New Hartley farmhouse built 1850, now a private house. It was a dairy farm until 1921

Marlpit Lane
Halls maintained a trading depot here from 1923

Petersfield
This was named like this as farmland – part of ‘Old Peter’s Threescore Acres’

Railway Lines
The line to Tattenham Corner from Purley runs parallel to the Brighton Line and then turns west from Smitham Station crossing the Brighton road and up the Chipstead Valley.

Smitham Bottom
In 1331 this was recorded a ‘Smefheden’ 1331, but by 1588 it was ‘Smythden Bottom’ 1588 which means 'smooth valley'.

Station Approach
Site of Coulsdon North Station. Opened in December 1899 by the London Brighton and South Coast Railway. Its original name was ‘Stoat’s Nest’ and it replaced an earlier Stoat’s Nest Station, which was further north. The Entrance was on the east side of Station Approach off the Brighton Road There was a bad rail crash here in 110 and in 1911 it was renamed ‘Coulsdon and Smitham Downs’. In 1923 called ‘Coulsdon West’ and month later ‘Coulsdon North’. It had been built both as a terminus and a through station and changed little. When the Brighton Line was reconfigured it was surplus, with two other stations nearby and it was closed in 1983. The Coulsdon by-pass now runs through the site but the footbridge remains.

Stoats Nest Road
Stoats Nest Quarry owned by Halls.

Stoats Nest Village
Laid out for ex-service men 1919 and instigated by Edward Byron of Coulsdon Court

Ullswater Trading Estate
Site of Halls lime works. The Hall family had been active in the Croydon area as coal and lime merchants since the 18th. In the mid-1860s they leased an area of land in Coulsdon and transferred their lime burning works here in 1864 from Redhill. They also quarried for chalk here and had a trade in flints also.
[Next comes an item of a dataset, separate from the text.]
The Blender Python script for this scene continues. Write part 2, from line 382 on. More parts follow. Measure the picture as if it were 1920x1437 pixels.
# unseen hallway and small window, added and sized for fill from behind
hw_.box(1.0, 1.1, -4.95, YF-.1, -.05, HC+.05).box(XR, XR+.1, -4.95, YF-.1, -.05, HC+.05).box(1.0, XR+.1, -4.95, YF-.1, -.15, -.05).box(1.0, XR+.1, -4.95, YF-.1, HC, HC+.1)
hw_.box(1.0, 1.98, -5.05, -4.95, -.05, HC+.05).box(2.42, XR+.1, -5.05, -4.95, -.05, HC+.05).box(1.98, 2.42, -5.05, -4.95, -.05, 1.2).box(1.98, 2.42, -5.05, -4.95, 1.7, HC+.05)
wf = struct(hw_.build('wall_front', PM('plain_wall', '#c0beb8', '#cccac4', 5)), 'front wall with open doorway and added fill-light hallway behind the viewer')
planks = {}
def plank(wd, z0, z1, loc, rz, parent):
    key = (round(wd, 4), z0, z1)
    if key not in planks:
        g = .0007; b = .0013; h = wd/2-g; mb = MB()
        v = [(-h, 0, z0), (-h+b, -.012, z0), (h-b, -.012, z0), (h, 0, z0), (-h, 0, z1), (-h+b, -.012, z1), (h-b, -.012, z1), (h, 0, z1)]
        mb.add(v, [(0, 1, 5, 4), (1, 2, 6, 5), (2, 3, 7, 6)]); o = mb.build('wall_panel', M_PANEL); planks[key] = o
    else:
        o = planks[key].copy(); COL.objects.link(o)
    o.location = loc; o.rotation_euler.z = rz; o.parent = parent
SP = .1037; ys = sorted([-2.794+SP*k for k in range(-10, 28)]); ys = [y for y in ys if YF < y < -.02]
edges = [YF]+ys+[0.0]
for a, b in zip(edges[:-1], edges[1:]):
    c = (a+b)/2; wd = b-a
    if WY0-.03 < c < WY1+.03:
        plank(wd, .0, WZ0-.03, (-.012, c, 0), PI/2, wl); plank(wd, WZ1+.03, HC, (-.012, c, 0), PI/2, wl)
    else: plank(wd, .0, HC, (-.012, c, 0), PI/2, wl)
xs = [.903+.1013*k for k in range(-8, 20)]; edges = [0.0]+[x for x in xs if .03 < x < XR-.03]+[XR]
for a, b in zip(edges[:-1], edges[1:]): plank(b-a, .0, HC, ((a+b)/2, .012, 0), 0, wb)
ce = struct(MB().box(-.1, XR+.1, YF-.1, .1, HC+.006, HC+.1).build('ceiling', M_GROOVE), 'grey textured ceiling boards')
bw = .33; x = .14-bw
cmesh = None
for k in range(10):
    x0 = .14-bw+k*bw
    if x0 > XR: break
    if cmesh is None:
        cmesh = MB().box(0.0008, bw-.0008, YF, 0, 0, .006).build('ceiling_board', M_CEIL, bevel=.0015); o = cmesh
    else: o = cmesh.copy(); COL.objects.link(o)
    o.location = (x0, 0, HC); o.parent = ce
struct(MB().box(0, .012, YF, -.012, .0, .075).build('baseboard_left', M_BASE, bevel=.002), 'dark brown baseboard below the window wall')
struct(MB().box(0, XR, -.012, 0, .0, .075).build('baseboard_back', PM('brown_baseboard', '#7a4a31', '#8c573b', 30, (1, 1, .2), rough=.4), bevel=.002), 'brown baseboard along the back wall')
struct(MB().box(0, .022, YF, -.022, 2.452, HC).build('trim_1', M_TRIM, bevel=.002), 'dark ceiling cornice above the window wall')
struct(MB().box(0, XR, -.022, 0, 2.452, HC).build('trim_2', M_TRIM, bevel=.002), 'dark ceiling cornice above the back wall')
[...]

The works had its own internal railway system. Experiments were carried out on a gas fired kiln in 1865. One kiln was known as Mrs.Maybrick following a murder. Priest kilns and hydrating plant installed in 1937

Windermere Road
Smitham Station. Opened 1st January 1904. Between Reedham and Woodmansterne South on Southern Trains. No station houses just a wooden building on the down side and a sort of shelter on the up side in Southern Railway ‘country’ style. It took three years to build it and open it. It was only opened because it was required under the act and the requirements of the trustees of John Benjamin Smith.